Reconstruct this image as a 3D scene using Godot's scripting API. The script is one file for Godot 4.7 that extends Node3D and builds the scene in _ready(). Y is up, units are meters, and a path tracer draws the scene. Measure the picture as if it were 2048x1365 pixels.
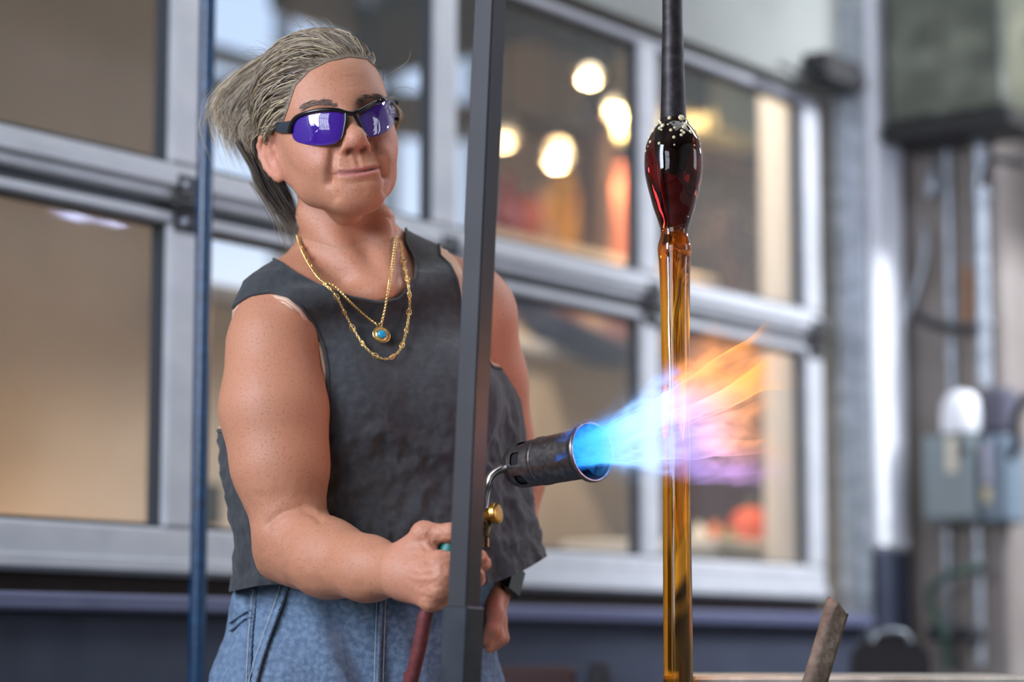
extends Node3D

# ---- the camera's numbers and the frame of the glazed wall ----
const F := 4835.0
const AX := Vector3(0.59107461, 0, -0.80661689)   # along the glazed wall, away from the camera
const NX := Vector3(0.80661689, 0, 0.59107461)    # out of the glazed wall into the studio
const ORG := Vector3(0.29689762, 0, -5.44168907)
var cam: Camera3D
var CT: Transform3D
var rng := RandomNumberGenerator.new()
var M := {}
var used := {}

class Mb:
	var v := PackedVector3Array()
	var c := PackedColorArray()
	var t := PackedVector2Array()
	var ix := PackedInt32Array()
	var col := Color.WHITE
	var tinted := false
	func add(p: Vector3, uv := Vector2.ZERO) -> int:
		v.append(p); c.append(col); t.append(uv)
		return v.size() - 1
	func tri(a: int, b: int, d: int):
		ix.append(a); ix.append(d); ix.append(b)
	func quad(a: int, b: int, d: int, e: int):
		tri(a, b, d); tri(a, d, e)
	func face(pts: Array):
		var k := []
		for p in pts: k.append(add(p))
		for i in range(1, k.size() - 1): tri(k[0], k[i], k[i + 1])
	func rows(g: Array, closed: bool):   # rows of equal rings; CCW rings going up give outward faces
		var n: int = g[0].size()
		var base := v.size()
		for j in g.size():
			for i in n: add(g[j][i], Vector2(float(i) / n, float(j) / g.size()))
		for j in g.size() - 1:
			for i in (n if closed else n - 1):
				var a := base + j * n + i
				var b := base + j * n + (i + 1) % n
				quad(a, b, b + n, a + n)
	func cap(ring: Array, up: bool):
		var k := []
		for p in ring: k.append(add(p))
		for i in range(1, k.size() - 1):
			if up: tri(k[0], k[i], k[i + 1])
			else: tri(k[0], k[i + 1], k[i])
	func lathe(profile: Array, n: int, T := Transform3D.IDENTITY, capped := true):   # profile of Vector2(radius, height), bottom to top on the outside
		var g := []
		for q in profile:
			var ring := []
			for i in n:
				var a := -TAU * i / n
				ring.append(T * Vector3(q.x * cos(a), q.y, q.x * sin(a)))
			g.append(ring)
		rows(g, true)
		if capped:
			if profile[0].x > 1e-4: cap(g[0], false)
			if profile[-1].x > 1e-4: cap(g[-1], true)
	func tube(path: Array, radii, n: int, capped := true, flat := 1.0):
		var g := []
		var side := Vector3.ZERO
		for j in path.size():
			var d: Vector3 = (path[mini(j + 1, path.size() - 1)] - path[maxi(j - 1, 0)]).normalized()
			if j == 0:
				side = d.cross(Vector3.UP)
				if side.length() < 0.1: side = d.cross(Vector3.RIGHT)
			side = (side - d * side.dot(d)).normalized()
			var up := d.cross(side)
			var r: float = radii if radii is float else radii[j]
			var ring := []
			for i in n:
				var a := TAU * i / n
				ring.append(path[j] + side * (cos(a) * r) + up * (sin(a) * r * flat))
			g.append(ring)
		rows(g, true)
		if capped and path.size() > 1:
			cap(g[0], false); cap(g[-1], true)
	func box(lo: Vector3, hi: Vector3, b := 0.0, T := Transform3D.IDENTITY):
		b = minf(b, 0.45 * minf(hi.x - lo.x, minf(hi.y - lo.y, hi.z - lo.z)))
		var m := (lo + hi) * 0.5
		var h := (hi - lo) * 0.5
		for ax in 3:
			for s in [-1.0, 1.0]:
				var e := Vector3.ZERO; e[ax] = s
				var p := Vector3.ZERO; p[(ax + 1) % 3] = 1.0
				var q := Vector3.ZERO; q[(ax + 2) % 3] = 1.0
				if s < 0: var w := p; p = q; q = w
				var o := m + e * h
				var hp := p * (h - Vector3.ONE * b)
				var hq := q * (h - Vector3.ONE * b)
				face([T * (o - hp - hq), T * (o + hp - hq), T * (o + hp + hq), T * (o - hp + hq)])
		if b <= 0: return
		for ax in 3:
			var a1 := (ax + 1) % 3
			var a2 := (ax + 2) % 3
			for s1 in [-1.0, 1.0]:
				for s2 in [-1.0, 1.0]:
					var A := m; var B := m
					A[a1] += s1 * h[a1]; A[a2] += s2 * (h[a2] - b)
					B[a1] += s1 * (h[a1] - b); B[a2] += s2 * h[a2]
					var l := Vector3.ZERO; l[ax] = h[ax] - b
					face([T * (A - l), T * (B - l), T * (B + l), T * (A + l)] if orient(A - l, B - l, B + l, m) else [T * (A + l), T * (B + l), T * (B - l), T * (A - l)])
		for sx in [-1.0, 1.0]:
			for sy in [-1.0, 1.0]:
				for sz in [-1.0, 1.0]:
					var s := Vector3(sx, sy, sz)
					var P := m + s * (h - Vector3(0, b, b))
					var Q := m + s * (h - Vector3(b, 0, b))
					var R := m + s * (h - Vector3(b, b, 0))
					face([T * P, T * Q, T * R] if orient(P, Q, R, m) else [T * R, T * Q, T * P])
	func orient(a: Vector3, b: Vector3, d: Vector3, m: Vector3) -> bool:
		return (b - a).cross(d - a).dot(a - m) > 0
	func prism(poly: Array, T: Transform3D, depth: float):   # poly CCW in x,y of T, thickness 0..-depth along z
		var f := []; var b := []
		for p in poly:
			f.append(T * Vector3(p.x, p.y, 0)); b.append(T * Vector3(p.x, p.y, -depth))
		var tr := Geometry2D.triangulate_polygon(PackedVector2Array(poly))
		var k := v.size()
		for p in f: add(p)
		for p in b: add(p)
		var n := poly.size()
		for i in range(0, tr.size(), 3):
			var A: Vector2 = poly[tr[i]]; var B: Vector2 = poly[tr[i + 1]]; var D: Vector2 = poly[tr[i + 2]]
			if (B - A).cross(D - A) > 0:
				tri(k + tr[i], k + tr[i + 1], k + tr[i + 2]); tri(k + n + tr[i], k + n + tr[i + 2], k + n + tr[i + 1])
			else:
				tri(k + tr[i], k + tr[i + 2], k + tr[i + 1]); tri(k + n + tr[i], k + n + tr[i + 1], k + n + tr[i + 2])
		for i in n:
			var j := (i + 1) % n
			face([f[i], b[i], b[j], f[j]])
	func join(o: Mb, T := Transform3D.IDENTITY):
		var k := v.size()
		for i in o.v.size():
			v.append(T * o.v[i]); c.append(o.c[i]); t.append(o.t[i])
		for i in o.ix.size(): ix.append(k + o.ix[i])
	func normals() -> PackedVector3Array:
		var n := PackedVector3Array(); n.resize(v.size())
		for i in range(0, ix.size(), 3):
			var a := ix[i]; var b := ix[i + 1]; var d := ix[i + 2]
			var f := (v[d] - v[a]).cross(v[b] - v[a])
			n[a] += f; n[b] += f; n[d] += f
		for i in n.size(): n[i] = n[i].normalized() if n[i].length_squared() > 0 else Vector3.UP
		return n
	func mesh() -> ArrayMesh:
		var a := []
		a.resize(Mesh.ARRAY_MAX)
		a[Mesh.ARRAY_VERTEX] = v; a[Mesh.ARRAY_NORMAL] = normals(); a[Mesh.ARRAY_TEX_UV] = t; a[Mesh.ARRAY_INDEX] = ix
		if tinted: a[Mesh.ARRAY_COLOR] = c
		var m := ArrayMesh.new()
		m.add_surface_from_arrays(Mesh.PRIMITIVE_TRIANGLES, a)
		return m
	func shifted(by: Vector3) -> Mb:
		for i in v.size(): v[i] += by
		return self
	func copy() -> Mb:
		var o := Mb.new(); o.v = v.duplicate(); o.c = c.duplicate(); o.t = t.duplicate(); o.ix = ix.duplicate(); o.tinted = tinted
		return o
	func base() -> Vector3:
		var lo := v[0]; var hi := v[0]
		for p in v: lo = lo.min(p); hi = hi.max(p)
		return Vector3((lo.x + hi.x) / 2, lo.y, (lo.z + hi.z) / 2)

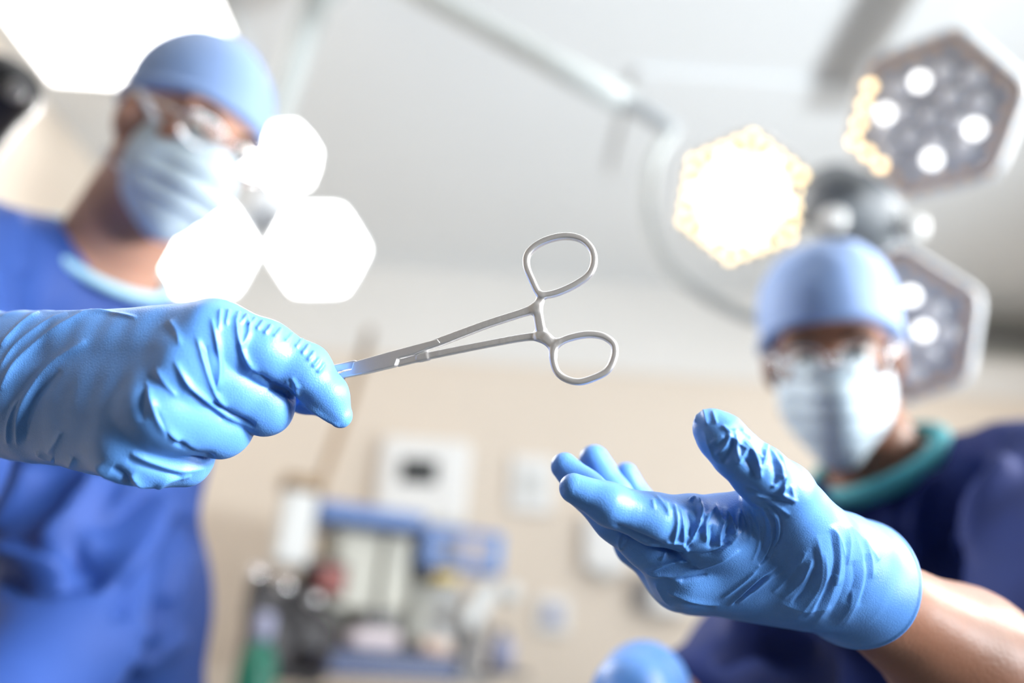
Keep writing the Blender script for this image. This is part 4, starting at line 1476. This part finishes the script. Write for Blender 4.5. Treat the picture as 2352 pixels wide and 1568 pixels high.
# lower cabinet to the floor, behind the frame's lower edge
box('cabinet', (bc[0], bc[1], .56), (.62, .46, .86), M['cream'], AM, rot=MROT, bevel=.015)
for k in range(3):
    d = box('drawer', np.array((bc[0], bc[1], .30 + k * .22)) - MN * .238, (.56, .03, .20), M['cream'], AM, rot=MROT, bevel=.006)
    box('handle', np.array((bc[0], bc[1], .34 + k * .22)) - MN * .262, (.20, .02, .02), M['navy'], d, rot=MROT, bevel=.005)
for sx in (-1, 1):
    for sy in (-1, 1):
        p = np.array((bc[0], bc[1], 0)) + MX * sx * .26 + MN * sy * .18
        lathe('wheel', p + (0, 0, .06) - MX * .02, MX, [(0, .05), (.005, .058), (.035, .058), (.04, .05)], M['dark'], AM, n=20)
        box('caster', p + (0, 0, .10), (.05, .05, .07), M['grey'], AM, rot=MROT, bevel=.004)
mbox('worktop', 755, 1498, 1060, 1560, .50, 'navy', AM, off=-.06, bevel=.012)
mbox('back_panel', 745, 1205, 960, 1500, .20, 'cream', AM, off=.16)
mbox('front_panel', 770, 1222, 872, 1400, .10, 'cream', AM, off=.05, bevel=.012)
mbox('front_panel', 880, 1228, 942, 1405, .12, 'cream', AM, off=.03, bevel=.012)
mbox('top_shelf', 735, 1162, 985, 1205, .34, 'blue', AM, off=-.02, bevel=.012)
mbox('side_column', 955, 1225, 1010, 1500, .14, 'cream', AM, off=.1)
mn = mbox('monitor', 978, 1212, 1160, 1312, .10, 'blue', AM, off=-.05, bevel=.014)
mbox('screen', 1052, 1232, 1128, 1290, .006, 'mscreen', mn, off=-.056, bevel=.001)
mbox('bezel_strip', 1138, 1228, 1152, 1304, .006, 'bluebright', mn, off=-.056, bevel=.001)
mbox('button_panel', 1018, 1232, 1040, 1292, .006, 'dark', mn, off=-.056, bevel=.001)
mbox('vaporizer', 1000, 1306, 1056, 1338, .08, 'yellow', AM, off=-.03, bevel=.012)
mbox('canister_mount', 1000, 1338, 1060, 1500, .10, 'white', AM, off=.06, bevel=.012)
p0, p1 = MP(1128, 1345, -.02), MP(1064, 1440, -.02)
tube('breathing_tube', [p0, p0 * .6 + p1 * .4, p1], [.038, .042, .042], M['white'], AM, n=20, sub=4)
lathe('valve_dome', MP(1166, 1362, -.03), -MN, [(0, .036), (.02, .038), (.04, .030), (.05, .012)], M['white'], AM, n=24)
mbox('recess', 842, 1402, 912, 1442, .05, 'dark', AM, off=-.0, bevel=.006)
mbox('side_rail', 1066, 1440, 1096, 1560, .06, 'grey', AM, off=.02)
mbox('flow_block', 700, 1285, 800, 1365, .10, 'dark', AM, off=.02, bevel=.01)
mbox('flow_block', 575, 1325, 740, 1430, .12, 'dark', AM, off=.10, bevel=.01)
mbox('side_frame', 560, 1420, 760, 1568, .10, 'dark', AM, off=.1, bevel=.01)
lathe('flow_knob', MP(652, 1347, -.01), -MN, [(0, .022), (.02, .026), (.035, .024), (.045, .012)], M['chrome'], AM, n=24)
lathe('flow_knob', MP(588, 1318, -.01), -MN, [(0, .022), (.02, .026), (.035, .024), (.045, .012)], M['chrome'], AM, n=24)
lathe('flow_knob', MP(720, 1375, -.01), -MN, [(0, .018), (.02, .020), (.03, .018), (.036, .010)], M['steel'], AM, n=24)
tube('hose', [MP(700, 1390), MP(760, 1440, -.05), MP(745, 1520, -.06), MP(700, 1570, -.02)], .016, M['dark'], AM, n=12, sub=6)
tube('hose', [MP(1100, 1390, -.02), MP(1115, 1440, -.05), MP(1095, 1540, -.06)], .014, M['grey'], AM, n=12, sub=6)
# things mounted on or standing by the machine
o = mbox('suction_jar', 735, 1298, 797, 1362, .07, 'red', None, off=-.07, bevel=.012)
tag(o, 'red plastic block on the left flank of the anaesthesia machine', 'container')
def on_top(name, x0, x1, t, h, z, m, off, bevel):
    c = MP((x0 + x1) / 2, 1480, off)
    w = abs((MP(x1, 1480, off) - MP(x0, 1480, off)) @ MX)
    c = c + MN * t / 2
    return box(name, (c[0], c[1], z + h / 2 + .001), (w, t, h), M[m], None, rot=MROT, bevel=bevel)


wz = MP(907, 1498, -.06)[2] + .004
o = on_top('folded_pad', 806, 924, .16, .058, wz, 'pink', -.05, .02)
tag(o, 'pale pink folded pad lying on the navy worktop of the machine', 'pad')
o = on_top('supply_tray', 975, 1040, .09, .042, wz, 'peach', -.055, .012)
tag(o, 'peach coloured tray at the right end of the navy worktop', 'tray')
bs = MP(1148, 1545, .05)
box('side_shelf', bs, (.16, .14, .02), M['dark'], AM, rot=MROT, bevel=.004)
box('shelf_arm', bs - MX * .1 - np.array((0, 0, .03)), (.14, .05, .03), M['grey'], AM, rot=MROT, bevel=.004)
bt = empty('bottle', bs + (0, 0, .011), 'lilac-grey bottle on the dark side shelf right of the machine', 'bottle')
lathe('flask', bs + (0, 0, .011), (0, 0, 1), [(0, .045), (.08, .045), (.10, .025), (.11, .020)], M['lilac'], bt, n=24)
lathe('bottle_cap', bs + (0, 0, .121), (0, 0, 1), [(0, .022), (.02, .022), (.024, .018)], M['grey'], bt, n=24)
# gas cylinder
gp = MP(598, 1490, -.20)
GC = empty('gas_cylinder', (gp[0], gp[1], 0), 'green gas cylinder with a grey neck at the machine, bottom of the frame', 'gas cylinder')
lathe('body', (gp[0], gp[1], 0), (0, 0, 1), [(0, .05), (.01, .055), (gp[2] - .06, .055), (gp[2] - .015, .045), (gp[2] + .02, .022)], M['green'], GC)
lathe('valve', (gp[0], gp[1], gp[2] + .015), (0, 0, 1), [(0, .022), (.03, .026), (.07, .026), (.08, .018)], M['lilac'], GC)
# light column and its pole
cp0, cp1 = MP(690, 1136, -.03), MP(662, 1290, -.03)
box('column', (cp0 + cp1) / 2, (.105, .09, abs(cp0[2] - cp1[2]) + .02), M['white'], AM, rot=MROT, bevel=.015)
box('column_cap', cp0 + (0, 0, .03), (.13, .11, .05), M['brown'], AM, rot=MROT, bevel=.012)
pt = MP(800, 930, .05)
tube('pole', [MP(722, 1150, -.02), MP(765, 1030, .02), pt, MP(850, 760, .1)], .016, M['brown'], AM, n=12)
* * * * *
» WHAT IS ASKED
Check every line of the data, and copy the ones that contain "image".

» WRITTEN REPLY
Reconstruct this image as a 3D scene using Godot's scripting API. The script is one file for Godot 4.7 that extends Node3D and builds the scene in _ready(). Y is up, units are meters, and a path tracer draws the scene. Measure the picture as if it were 2048x1365 pixels.
Keep writing the Blender script for this image. This is part 4, starting at line 1476. This part finishes the script. Write for Blender 4.5. Treat the picture as 2352 pixels wide and 1568 pixels high.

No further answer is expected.